### [TASK TO COMPLETE]
Every line must be returned precisely as it is written.

#### PROVIDED RECORDS

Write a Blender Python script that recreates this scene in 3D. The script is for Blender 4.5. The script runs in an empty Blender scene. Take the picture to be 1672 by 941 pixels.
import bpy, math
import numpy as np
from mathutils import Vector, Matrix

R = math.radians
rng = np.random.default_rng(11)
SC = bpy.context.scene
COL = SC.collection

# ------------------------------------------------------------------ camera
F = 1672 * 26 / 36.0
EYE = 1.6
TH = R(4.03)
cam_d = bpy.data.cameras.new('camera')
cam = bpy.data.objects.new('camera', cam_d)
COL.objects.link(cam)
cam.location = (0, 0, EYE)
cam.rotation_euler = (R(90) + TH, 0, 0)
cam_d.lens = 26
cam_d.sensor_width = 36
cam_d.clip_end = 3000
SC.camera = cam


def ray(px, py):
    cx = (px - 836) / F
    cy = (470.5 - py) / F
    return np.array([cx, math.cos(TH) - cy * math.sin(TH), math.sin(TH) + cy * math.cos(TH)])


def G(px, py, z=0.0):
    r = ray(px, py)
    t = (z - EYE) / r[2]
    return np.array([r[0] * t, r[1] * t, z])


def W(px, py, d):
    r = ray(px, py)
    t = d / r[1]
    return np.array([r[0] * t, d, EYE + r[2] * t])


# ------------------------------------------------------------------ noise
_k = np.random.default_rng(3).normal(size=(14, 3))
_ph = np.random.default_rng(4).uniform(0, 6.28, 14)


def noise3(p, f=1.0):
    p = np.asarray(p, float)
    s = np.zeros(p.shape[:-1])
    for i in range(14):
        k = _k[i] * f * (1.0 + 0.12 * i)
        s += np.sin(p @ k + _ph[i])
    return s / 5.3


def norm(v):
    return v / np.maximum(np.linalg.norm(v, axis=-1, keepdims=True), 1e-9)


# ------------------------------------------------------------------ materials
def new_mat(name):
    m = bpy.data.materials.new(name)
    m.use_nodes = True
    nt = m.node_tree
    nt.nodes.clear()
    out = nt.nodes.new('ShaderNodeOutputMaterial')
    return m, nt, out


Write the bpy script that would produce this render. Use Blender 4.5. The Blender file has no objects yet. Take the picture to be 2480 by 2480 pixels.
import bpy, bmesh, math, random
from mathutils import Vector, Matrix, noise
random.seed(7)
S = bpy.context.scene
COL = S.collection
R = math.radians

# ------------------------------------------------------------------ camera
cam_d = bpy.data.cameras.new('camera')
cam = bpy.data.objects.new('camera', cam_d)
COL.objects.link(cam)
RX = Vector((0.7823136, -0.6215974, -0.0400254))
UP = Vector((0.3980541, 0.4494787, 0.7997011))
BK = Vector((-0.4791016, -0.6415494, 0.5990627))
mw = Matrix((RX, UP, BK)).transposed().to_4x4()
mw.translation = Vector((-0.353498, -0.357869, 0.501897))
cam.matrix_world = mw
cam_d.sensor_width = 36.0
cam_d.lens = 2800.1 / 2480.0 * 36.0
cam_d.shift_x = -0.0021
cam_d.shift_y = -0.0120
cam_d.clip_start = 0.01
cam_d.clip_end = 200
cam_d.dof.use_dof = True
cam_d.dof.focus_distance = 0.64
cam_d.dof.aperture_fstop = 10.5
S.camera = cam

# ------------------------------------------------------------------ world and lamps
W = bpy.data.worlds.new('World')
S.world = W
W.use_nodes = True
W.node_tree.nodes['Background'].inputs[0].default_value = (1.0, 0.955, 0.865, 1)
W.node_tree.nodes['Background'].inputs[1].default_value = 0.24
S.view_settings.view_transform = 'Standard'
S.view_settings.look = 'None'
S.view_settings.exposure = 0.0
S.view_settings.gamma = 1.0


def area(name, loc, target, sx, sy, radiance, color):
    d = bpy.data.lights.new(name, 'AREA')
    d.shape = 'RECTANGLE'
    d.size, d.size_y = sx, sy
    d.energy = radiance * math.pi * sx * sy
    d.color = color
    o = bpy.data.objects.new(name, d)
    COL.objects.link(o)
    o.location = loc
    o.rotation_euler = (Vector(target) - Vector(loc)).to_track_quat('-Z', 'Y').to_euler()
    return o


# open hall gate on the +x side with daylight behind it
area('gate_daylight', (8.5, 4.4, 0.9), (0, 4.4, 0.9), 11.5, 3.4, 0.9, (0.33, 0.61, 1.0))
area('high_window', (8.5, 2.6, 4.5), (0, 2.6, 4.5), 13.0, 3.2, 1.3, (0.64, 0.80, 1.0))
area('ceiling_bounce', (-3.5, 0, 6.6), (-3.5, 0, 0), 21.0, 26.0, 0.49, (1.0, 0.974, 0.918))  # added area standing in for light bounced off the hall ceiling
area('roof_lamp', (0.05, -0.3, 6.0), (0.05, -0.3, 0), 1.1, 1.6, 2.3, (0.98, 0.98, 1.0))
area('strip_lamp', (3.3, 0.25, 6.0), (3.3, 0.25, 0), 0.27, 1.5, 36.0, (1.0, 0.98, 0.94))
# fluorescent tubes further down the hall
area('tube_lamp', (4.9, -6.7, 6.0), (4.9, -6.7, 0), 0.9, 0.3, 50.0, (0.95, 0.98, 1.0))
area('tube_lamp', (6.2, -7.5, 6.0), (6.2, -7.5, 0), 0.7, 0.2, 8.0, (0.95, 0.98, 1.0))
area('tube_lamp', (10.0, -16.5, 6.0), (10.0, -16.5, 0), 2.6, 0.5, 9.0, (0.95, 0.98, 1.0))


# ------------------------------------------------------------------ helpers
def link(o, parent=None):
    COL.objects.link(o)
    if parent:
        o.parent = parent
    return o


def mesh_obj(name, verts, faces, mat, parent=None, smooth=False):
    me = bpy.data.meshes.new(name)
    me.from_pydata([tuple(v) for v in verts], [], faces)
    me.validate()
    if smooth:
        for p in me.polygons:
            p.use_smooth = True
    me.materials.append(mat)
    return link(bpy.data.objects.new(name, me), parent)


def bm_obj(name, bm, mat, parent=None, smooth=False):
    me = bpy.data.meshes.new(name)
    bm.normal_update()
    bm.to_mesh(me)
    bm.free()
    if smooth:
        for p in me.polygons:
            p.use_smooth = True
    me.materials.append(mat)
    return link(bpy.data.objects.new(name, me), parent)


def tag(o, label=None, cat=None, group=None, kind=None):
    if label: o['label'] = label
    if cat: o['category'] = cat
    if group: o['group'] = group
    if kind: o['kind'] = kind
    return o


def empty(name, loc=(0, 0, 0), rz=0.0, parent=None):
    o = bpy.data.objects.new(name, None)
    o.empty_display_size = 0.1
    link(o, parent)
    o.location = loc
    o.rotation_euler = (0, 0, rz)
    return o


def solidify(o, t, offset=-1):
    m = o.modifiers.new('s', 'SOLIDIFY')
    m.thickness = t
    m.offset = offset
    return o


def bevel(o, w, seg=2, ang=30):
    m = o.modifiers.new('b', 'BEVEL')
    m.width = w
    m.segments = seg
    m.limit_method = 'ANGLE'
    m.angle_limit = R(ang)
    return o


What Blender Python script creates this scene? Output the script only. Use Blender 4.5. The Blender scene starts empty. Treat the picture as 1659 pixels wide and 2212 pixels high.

########

### [RESULT OF THIS EXERCISE]
Write a Blender Python script that recreates this scene in 3D. The script is for Blender 4.5. The script runs in an empty Blender scene. Take the picture to be 1672 by 941 pixels.
import bpy, math
import numpy as np
from mathutils import Vector, Matrix

R = math.radians
rng = np.random.default_rng(11)
SC = bpy.context.scene
COL = SC.collection

# ------------------------------------------------------------------ camera
F = 1672 * 26 / 36.0
EYE = 1.6
TH = R(4.03)
cam_d = bpy.data.cameras.new('camera')
cam = bpy.data.objects.new('camera', cam_d)
COL.objects.link(cam)
cam.location = (0, 0, EYE)
cam.rotation_euler = (R(90) + TH, 0, 0)
cam_d.lens = 26
cam_d.sensor_width = 36
cam_d.clip_end = 3000
SC.camera = cam


def ray(px, py):
    cx = (px - 836) / F
    cy = (470.5 - py) / F
    return np.array([cx, math.cos(TH) - cy * math.sin(TH), math.sin(TH) + cy * math.cos(TH)])


def G(px, py, z=0.0):
    r = ray(px, py)
    t = (z - EYE) / r[2]
    return np.array([r[0] * t, r[1] * t, z])


def W(px, py, d):
    r = ray(px, py)
    t = d / r[1]
    return np.array([r[0] * t, d, EYE + r[2] * t])


# ------------------------------------------------------------------ noise
_k = np.random.default_rng(3).normal(size=(14, 3))
_ph = np.random.default_rng(4).uniform(0, 6.28, 14)


def noise3(p, f=1.0):
    p = np.asarray(p, float)
    s = np.zeros(p.shape[:-1])
    for i in range(14):
        k = _k[i] * f * (1.0 + 0.12 * i)
        s += np.sin(p @ k + _ph[i])
    return s / 5.3


def norm(v):
    return v / np.maximum(np.linalg.norm(v, axis=-1, keepdims=True), 1e-9)


# ------------------------------------------------------------------ materials
def new_mat(name):
    m = bpy.data.materials.new(name)
    m.use_nodes = True
    nt = m.node_tree
    nt.nodes.clear()
    out = nt.nodes.new('ShaderNodeOutputMaterial')
    return m, nt, out


Write the bpy script that would produce this render. Use Blender 4.5. The Blender file has no objects yet. Take the picture to be 2480 by 2480 pixels.
import bpy, bmesh, math, random
from mathutils import Vector, Matrix, noise
random.seed(7)
S = bpy.context.scene
COL = S.collection
R = math.radians

# ------------------------------------------------------------------ camera
cam_d = bpy.data.cameras.new('camera')
cam = bpy.data.objects.new('camera', cam_d)
COL.objects.link(cam)
RX = Vector((0.7823136, -0.6215974, -0.0400254))
UP = Vector((0.3980541, 0.4494787, 0.7997011))
BK = Vector((-0.4791016, -0.6415494, 0.5990627))
mw = Matrix((RX, UP, BK)).transposed().to_4x4()
mw.translation = Vector((-0.353498, -0.357869, 0.501897))
cam.matrix_world = mw
cam_d.sensor_width = 36.0
cam_d.lens = 2800.1 / 2480.0 * 36.0
cam_d.shift_x = -0.0021
cam_d.shift_y = -0.0120
cam_d.clip_start = 0.01
cam_d.clip_end = 200
cam_d.dof.use_dof = True
cam_d.dof.focus_distance = 0.64
cam_d.dof.aperture_fstop = 10.5
S.camera = cam

# ------------------------------------------------------------------ world and lamps
W = bpy.data.worlds.new('World')
S.world = W
W.use_nodes = True
W.node_tree.nodes['Background'].inputs[0].default_value = (1.0, 0.955, 0.865, 1)
W.node_tree.nodes['Background'].inputs[1].default_value = 0.24
S.view_settings.view_transform = 'Standard'
S.view_settings.look = 'None'
S.view_settings.exposure = 0.0
S.view_settings.gamma = 1.0


def area(name, loc, target, sx, sy, radiance, color):
    d = bpy.data.lights.new(name, 'AREA')
    d.shape = 'RECTANGLE'
    d.size, d.size_y = sx, sy
    d.energy = radiance * math.pi * sx * sy
    d.color = color
    o = bpy.data.objects.new(name, d)
    COL.objects.link(o)
    o.location = loc
    o.rotation_euler = (Vector(target) - Vector(loc)).to_track_quat('-Z', 'Y').to_euler()
    return o


# open hall gate on the +x side with daylight behind it
area('gate_daylight', (8.5, 4.4, 0.9), (0, 4.4, 0.9), 11.5, 3.4, 0.9, (0.33, 0.61, 1.0))
area('high_window', (8.5, 2.6, 4.5), (0, 2.6, 4.5), 13.0, 3.2, 1.3, (0.64, 0.80, 1.0))
area('ceiling_bounce', (-3.5, 0, 6.6), (-3.5, 0, 0), 21.0, 26.0, 0.49, (1.0, 0.974, 0.918))  # added area standing in for light bounced off the hall ceiling
area('roof_lamp', (0.05, -0.3, 6.0), (0.05, -0.3, 0), 1.1, 1.6, 2.3, (0.98, 0.98, 1.0))
area('strip_lamp', (3.3, 0.25, 6.0), (3.3, 0.25, 0), 0.27, 1.5, 36.0, (1.0, 0.98, 0.94))
# fluorescent tubes further down the hall
area('tube_lamp', (4.9, -6.7, 6.0), (4.9, -6.7, 0), 0.9, 0.3, 50.0, (0.95, 0.98, 1.0))
area('tube_lamp', (6.2, -7.5, 6.0), (6.2, -7.5, 0), 0.7, 0.2, 8.0, (0.95, 0.98, 1.0))
area('tube_lamp', (10.0, -16.5, 6.0), (10.0, -16.5, 0), 2.6, 0.5, 9.0, (0.95, 0.98, 1.0))


# ------------------------------------------------------------------ helpers
def link(o, parent=None):
    COL.objects.link(o)
    if parent:
        o.parent = parent
    return o


def mesh_obj(name, verts, faces, mat, parent=None, smooth=False):
    me = bpy.data.meshes.new(name)
    me.from_pydata([tuple(v) for v in verts], [], faces)
    me.validate()
    if smooth:
        for p in me.polygons:
            p.use_smooth = True
    me.materials.append(mat)
    return link(bpy.data.objects.new(name, me), parent)


def bm_obj(name, bm, mat, parent=None, smooth=False):
    me = bpy.data.meshes.new(name)
    bm.normal_update()
    bm.to_mesh(me)
    bm.free()
    if smooth:
        for p in me.polygons:
            p.use_smooth = True
    me.materials.append(mat)
    return link(bpy.data.objects.new(name, me), parent)


def tag(o, label=None, cat=None, group=None, kind=None):
    if label: o['label'] = label
    if cat: o['category'] = cat
    if group: o['group'] = group
    if kind: o['kind'] = kind
    return o


def empty(name, loc=(0, 0, 0), rz=0.0, parent=None):
    o = bpy.data.objects.new(name, None)
    o.empty_display_size = 0.1
    link(o, parent)
    o.location = loc
    o.rotation_euler = (0, 0, rz)
    return o


def solidify(o, t, offset=-1):
    m = o.modifiers.new('s', 'SOLIDIFY')
    m.thickness = t
    m.offset = offset
    return o


def bevel(o, w, seg=2, ang=30):
    m = o.modifiers.new('b', 'BEVEL')
    m.width = w
    m.segments = seg
    m.limit_method = 'ANGLE'
    m.angle_limit = R(ang)
    return o


What Blender Python script creates this scene? Output the script only. Use Blender 4.5. The Blender scene starts empty. Treat the picture as 1659 pixels wide and 2212 pixels high.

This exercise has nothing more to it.